Toplantı sonucunda Özel'in daha önceden devlet sırrı olduğu belirtilerek itiraz edilen bir kısım belgelerin içeriğini (Cumhurbaşkanı ile ilgili fotoğraflı yansılar, seçim sonuçları gibi) dikkate alarak mahkemenin arama kararına itiraz edilmesini uygun görmediğine dair bir tutanak düzenlediğini dile getiren Çidem, bu şekilde hazırlanan tutanağın kendisi ve o dönem Genelkurmay Adli Müşaviri olan Albay Muharrem Köse tarafından imzalandığını dile getirdi. Bu tutanağı Adli Müşavirlikte tutulan dosyaya eklediğini, sonrasında toplantıda alınan karar doğrultusunda Özel Kuvvetlerle de yazışma yapıldığını anlatan Çidem, Özel Kuvvetler tarafından, hem inceleme işlemlerinde görev yapması uygun görülen bir binbaşının isminin bildirilmesini hem de askeri personel huzurunda yapılacak incelemenin askeri bilgi/belge açısından sorun teşkil etmeyeceğini yazılı olarak ifade ettiğini belirtti. Adli Müşavirliği temsilen kendi isminin uygun görüldüğünü, neticede bahse konu imajların mahkeme kararı gereğince Cumhuriyet Savcılığının emanetinde muhafaza edilmek üzere gönderildiğini aktaran Çidem, bu imajlar içerisinde CMK’nın 125'inci maddesi uyarınca devletin güvenliğine ilişkin bilgi ve belgeler bulunabileceğini, bu nedenle belirtilen madde kapsamında yapılacak incelemelerin askeri personelin katılımıyla gerçekleştirilmesinin uygun olacağını belirten bir yazı hazırlandığını bildirdi. Çidem, Muharrem Albay'ın bu yazıyı hem dönemin Genelkurmay ikinci başkanına hem de dönemin Genelkurmay Başkanına onaylattığını da ifadesinde kaydetti. Verilen aranın ardından Mahkeme Başkanı Eyüp Yeşil, ara kararları açıkladı. Yeşil, ByLock kullanıcısı olan bazı sanıklarla ilgili Emniyet Genel Müdürlüğünden doküman istenmesine, sanıklara savunmalarını hazırlamaları için süre verilmesine karar verdiklerini bildirdi. Duruşma, 7 Haziran 2017'ye bırakıldı.
KOZMİK ODA SORUŞTURMASI
Eski Ankara Savcısı Mustafa Bilgili, kamuoyunda "Kozmik Oda" olarak bilinen, Aralık 2009'da dönemin Başbakan Yardımcısı Bülent Arınç'a "suikast düzenleneceği" iddiası üzerine açılan soruşturmayı yürütmüştü. Savcılık, Genelkurmay Başkanlığı Ankara Seferberlik Bölge Başkanlığına ait "devlet sırrı" niteliğindeki belgelerin bulunduğu 11 ve 16 numaralı odalarda (kozmik oda) arama yapmak istemiş, Genelkurmay Seferberlik Tetkik Dairesi Başkanlığı görevlileri ise çift kilitli çelik kapılarla muhafaza edilen odalardaki bilgi, belge ve arşiv kayıtlarının devlet sırrı niteliğinde, devletin güvenliğiyle ilgili doğrudan bilgiler içerdiğini belirterek, Ceza Muhakemesi Kanunu'nun ilgili maddesi gereği cumhuriyet savcılığına bu odalara giriş izni verilemeyeceğini ifade etmişti.

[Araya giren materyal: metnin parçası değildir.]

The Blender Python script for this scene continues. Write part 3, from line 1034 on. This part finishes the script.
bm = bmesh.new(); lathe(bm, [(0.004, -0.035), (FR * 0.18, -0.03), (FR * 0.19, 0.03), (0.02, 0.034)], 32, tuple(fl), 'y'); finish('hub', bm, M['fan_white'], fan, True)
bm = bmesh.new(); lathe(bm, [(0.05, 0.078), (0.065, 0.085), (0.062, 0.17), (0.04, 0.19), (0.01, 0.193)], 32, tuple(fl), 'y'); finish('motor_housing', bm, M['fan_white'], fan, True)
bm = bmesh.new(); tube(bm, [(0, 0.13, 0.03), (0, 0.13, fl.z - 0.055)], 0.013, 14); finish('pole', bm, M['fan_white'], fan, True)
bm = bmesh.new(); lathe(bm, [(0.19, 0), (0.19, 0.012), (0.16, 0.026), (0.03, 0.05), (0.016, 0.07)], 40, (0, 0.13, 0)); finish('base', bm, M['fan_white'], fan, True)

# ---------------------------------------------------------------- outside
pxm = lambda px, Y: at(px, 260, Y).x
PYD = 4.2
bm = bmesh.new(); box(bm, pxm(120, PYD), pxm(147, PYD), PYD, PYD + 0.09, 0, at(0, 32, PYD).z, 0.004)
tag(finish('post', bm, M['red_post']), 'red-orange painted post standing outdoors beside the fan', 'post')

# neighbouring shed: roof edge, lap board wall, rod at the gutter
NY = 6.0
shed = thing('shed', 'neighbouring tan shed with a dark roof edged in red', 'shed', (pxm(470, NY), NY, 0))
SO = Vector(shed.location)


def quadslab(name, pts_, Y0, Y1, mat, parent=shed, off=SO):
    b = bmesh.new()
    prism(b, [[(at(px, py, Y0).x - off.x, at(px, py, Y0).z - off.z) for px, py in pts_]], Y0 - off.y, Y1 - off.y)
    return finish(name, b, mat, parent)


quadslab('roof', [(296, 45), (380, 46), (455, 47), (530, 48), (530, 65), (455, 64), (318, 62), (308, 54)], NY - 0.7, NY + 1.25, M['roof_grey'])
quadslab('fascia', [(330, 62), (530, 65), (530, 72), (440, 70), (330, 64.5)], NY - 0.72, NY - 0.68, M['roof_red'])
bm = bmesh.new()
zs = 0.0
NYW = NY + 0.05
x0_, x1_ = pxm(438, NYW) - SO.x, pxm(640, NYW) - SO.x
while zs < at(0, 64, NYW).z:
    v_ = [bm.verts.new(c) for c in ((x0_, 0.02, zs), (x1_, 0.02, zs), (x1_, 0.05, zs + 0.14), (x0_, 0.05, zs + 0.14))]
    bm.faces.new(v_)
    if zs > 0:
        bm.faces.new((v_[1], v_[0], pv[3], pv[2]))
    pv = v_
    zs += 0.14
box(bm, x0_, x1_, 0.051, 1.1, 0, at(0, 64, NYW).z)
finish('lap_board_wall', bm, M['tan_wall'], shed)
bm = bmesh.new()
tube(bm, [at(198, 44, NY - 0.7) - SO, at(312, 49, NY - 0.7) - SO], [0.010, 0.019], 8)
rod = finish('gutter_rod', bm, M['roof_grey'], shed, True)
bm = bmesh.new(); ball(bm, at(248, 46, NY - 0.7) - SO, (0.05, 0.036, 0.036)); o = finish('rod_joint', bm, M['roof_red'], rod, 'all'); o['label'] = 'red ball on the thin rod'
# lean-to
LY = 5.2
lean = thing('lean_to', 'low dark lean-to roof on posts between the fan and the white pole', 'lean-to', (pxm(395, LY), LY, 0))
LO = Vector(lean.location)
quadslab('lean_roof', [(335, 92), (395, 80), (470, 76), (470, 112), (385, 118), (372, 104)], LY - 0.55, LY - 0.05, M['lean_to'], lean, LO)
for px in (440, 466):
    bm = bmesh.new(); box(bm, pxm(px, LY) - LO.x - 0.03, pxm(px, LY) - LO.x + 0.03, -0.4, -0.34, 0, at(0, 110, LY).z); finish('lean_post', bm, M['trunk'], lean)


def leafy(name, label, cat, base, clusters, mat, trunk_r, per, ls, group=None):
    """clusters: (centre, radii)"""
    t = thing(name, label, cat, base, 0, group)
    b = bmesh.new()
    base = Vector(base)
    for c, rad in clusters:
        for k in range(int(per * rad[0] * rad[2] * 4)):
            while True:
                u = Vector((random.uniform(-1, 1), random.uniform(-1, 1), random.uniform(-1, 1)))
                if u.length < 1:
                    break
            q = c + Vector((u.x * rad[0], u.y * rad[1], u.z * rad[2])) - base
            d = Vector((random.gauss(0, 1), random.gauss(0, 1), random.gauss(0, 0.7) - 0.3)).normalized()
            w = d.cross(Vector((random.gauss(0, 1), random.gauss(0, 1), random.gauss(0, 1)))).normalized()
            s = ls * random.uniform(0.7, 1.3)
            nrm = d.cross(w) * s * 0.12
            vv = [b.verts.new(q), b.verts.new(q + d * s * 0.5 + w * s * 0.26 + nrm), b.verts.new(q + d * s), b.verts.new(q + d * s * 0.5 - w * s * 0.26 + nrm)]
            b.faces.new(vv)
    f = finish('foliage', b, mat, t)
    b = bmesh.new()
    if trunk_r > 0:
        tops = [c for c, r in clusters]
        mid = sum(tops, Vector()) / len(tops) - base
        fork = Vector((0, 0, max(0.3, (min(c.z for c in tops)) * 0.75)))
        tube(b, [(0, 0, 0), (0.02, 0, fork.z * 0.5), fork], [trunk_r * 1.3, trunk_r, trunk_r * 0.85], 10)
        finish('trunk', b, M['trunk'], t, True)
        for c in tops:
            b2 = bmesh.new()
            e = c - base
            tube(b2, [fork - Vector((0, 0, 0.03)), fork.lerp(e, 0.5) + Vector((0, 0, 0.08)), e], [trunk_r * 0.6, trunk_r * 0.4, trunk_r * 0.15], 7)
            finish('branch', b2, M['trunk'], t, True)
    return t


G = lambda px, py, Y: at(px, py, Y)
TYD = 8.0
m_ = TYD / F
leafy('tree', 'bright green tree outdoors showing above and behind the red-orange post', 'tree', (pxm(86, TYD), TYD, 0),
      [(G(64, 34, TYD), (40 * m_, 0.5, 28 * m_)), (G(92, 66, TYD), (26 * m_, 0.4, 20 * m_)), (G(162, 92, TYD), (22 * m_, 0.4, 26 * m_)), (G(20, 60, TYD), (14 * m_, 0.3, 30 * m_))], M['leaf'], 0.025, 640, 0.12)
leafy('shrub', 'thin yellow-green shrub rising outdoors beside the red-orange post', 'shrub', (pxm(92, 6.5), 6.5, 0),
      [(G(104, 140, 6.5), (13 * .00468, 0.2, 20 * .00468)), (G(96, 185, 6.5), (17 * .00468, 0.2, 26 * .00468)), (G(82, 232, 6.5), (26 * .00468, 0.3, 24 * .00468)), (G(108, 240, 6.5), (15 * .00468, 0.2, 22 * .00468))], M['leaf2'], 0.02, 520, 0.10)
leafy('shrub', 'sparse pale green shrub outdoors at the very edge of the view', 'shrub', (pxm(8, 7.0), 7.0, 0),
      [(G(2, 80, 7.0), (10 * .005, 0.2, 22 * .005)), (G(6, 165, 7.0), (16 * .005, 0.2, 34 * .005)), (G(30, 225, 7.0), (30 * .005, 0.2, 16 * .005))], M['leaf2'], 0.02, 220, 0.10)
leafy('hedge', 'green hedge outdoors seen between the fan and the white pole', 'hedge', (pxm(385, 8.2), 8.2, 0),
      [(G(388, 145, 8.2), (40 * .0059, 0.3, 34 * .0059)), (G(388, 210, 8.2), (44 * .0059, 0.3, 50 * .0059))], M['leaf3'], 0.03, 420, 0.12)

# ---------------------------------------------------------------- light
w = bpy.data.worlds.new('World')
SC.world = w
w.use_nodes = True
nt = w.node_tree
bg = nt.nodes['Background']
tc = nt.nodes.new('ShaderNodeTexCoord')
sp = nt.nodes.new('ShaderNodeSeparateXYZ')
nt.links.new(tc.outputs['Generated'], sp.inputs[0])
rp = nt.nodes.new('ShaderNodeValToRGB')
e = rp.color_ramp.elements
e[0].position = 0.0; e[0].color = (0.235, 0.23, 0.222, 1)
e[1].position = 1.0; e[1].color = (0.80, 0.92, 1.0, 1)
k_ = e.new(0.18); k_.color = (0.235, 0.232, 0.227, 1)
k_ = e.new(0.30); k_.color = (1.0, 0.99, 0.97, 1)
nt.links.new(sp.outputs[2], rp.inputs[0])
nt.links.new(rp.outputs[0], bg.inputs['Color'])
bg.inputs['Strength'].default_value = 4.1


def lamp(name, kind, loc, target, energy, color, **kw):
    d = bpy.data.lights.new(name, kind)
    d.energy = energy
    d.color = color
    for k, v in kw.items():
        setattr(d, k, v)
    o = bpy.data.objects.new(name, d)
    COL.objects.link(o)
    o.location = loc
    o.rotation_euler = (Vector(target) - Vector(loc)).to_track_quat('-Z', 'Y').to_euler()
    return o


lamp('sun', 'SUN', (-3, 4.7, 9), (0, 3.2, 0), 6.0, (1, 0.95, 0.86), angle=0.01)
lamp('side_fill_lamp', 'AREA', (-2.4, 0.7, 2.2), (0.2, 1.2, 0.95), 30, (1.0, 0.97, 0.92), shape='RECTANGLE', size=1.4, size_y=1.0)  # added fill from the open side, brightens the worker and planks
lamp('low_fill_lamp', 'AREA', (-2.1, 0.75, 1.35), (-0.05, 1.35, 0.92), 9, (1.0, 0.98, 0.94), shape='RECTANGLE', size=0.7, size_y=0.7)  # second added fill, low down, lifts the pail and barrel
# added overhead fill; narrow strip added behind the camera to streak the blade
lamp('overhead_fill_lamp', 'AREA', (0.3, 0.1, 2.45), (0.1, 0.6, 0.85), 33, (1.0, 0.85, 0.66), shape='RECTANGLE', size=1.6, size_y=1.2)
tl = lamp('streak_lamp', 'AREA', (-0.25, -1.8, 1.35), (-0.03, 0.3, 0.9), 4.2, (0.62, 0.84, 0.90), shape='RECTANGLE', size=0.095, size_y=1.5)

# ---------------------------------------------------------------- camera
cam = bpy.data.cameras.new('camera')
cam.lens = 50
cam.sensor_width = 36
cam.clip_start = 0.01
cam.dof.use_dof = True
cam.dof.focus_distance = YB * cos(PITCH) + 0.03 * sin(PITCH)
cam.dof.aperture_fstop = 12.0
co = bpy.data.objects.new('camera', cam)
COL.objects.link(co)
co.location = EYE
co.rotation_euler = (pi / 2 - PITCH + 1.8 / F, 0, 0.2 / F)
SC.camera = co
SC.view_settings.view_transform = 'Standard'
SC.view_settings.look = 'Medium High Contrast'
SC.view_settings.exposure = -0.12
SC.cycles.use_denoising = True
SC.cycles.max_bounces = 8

Bunun üzerine savcılığın talebiyle o dönem Ankara 11. Ağır Ceza Mahkemesi üyesi olan ve FETÖ üyeliği suçlamasıyla halen aranan hakim Kadir Kayan, bu odalarda 20 gün boyunca arama yapmış, CD, dosya ve hard disklerden oluşan "gizli belgeler" dışarı çıkarılarak FETÖ ile bağlantılı oldukları tespit edilen TÜBİTAK uzmanı bilirkişilere çözümletilmişti. Yıllarca Bilgili'de bulunan dosya, Ankara Cumhuriyet Başsavcılığındaki yeni iş dağılımının ardından Anayasal Düzene Karşı İşlenen Suçları Soruşturma Bürosuna verilmişti. Büroda görevli savcı, 38 şüpheli asker hakkındaki soruşturmayı Mart 2015'te "takipsizlik" kararıyla sonuçlandırmıştı. Ankara Cumhuriyet Başsavcılığı, daha sonra "Kozmik Oda" soruşturmasında, Türk Silahlı Kuvvetleri personeline "kumpas" kurulduğuna yönelik deliller elde edilmesi üzerine aralarında eski polisler ve TÜBİTAK personelinin de bulunduğu bazı zanlılar hakkında soruşturma açmıştı.Sanıklardan Bilgili ve Şadan Sakınan'ın terör örgütünün gizli haberleşme programı ByLock kullanıcısı oldukları da ortaya çıkmıştı.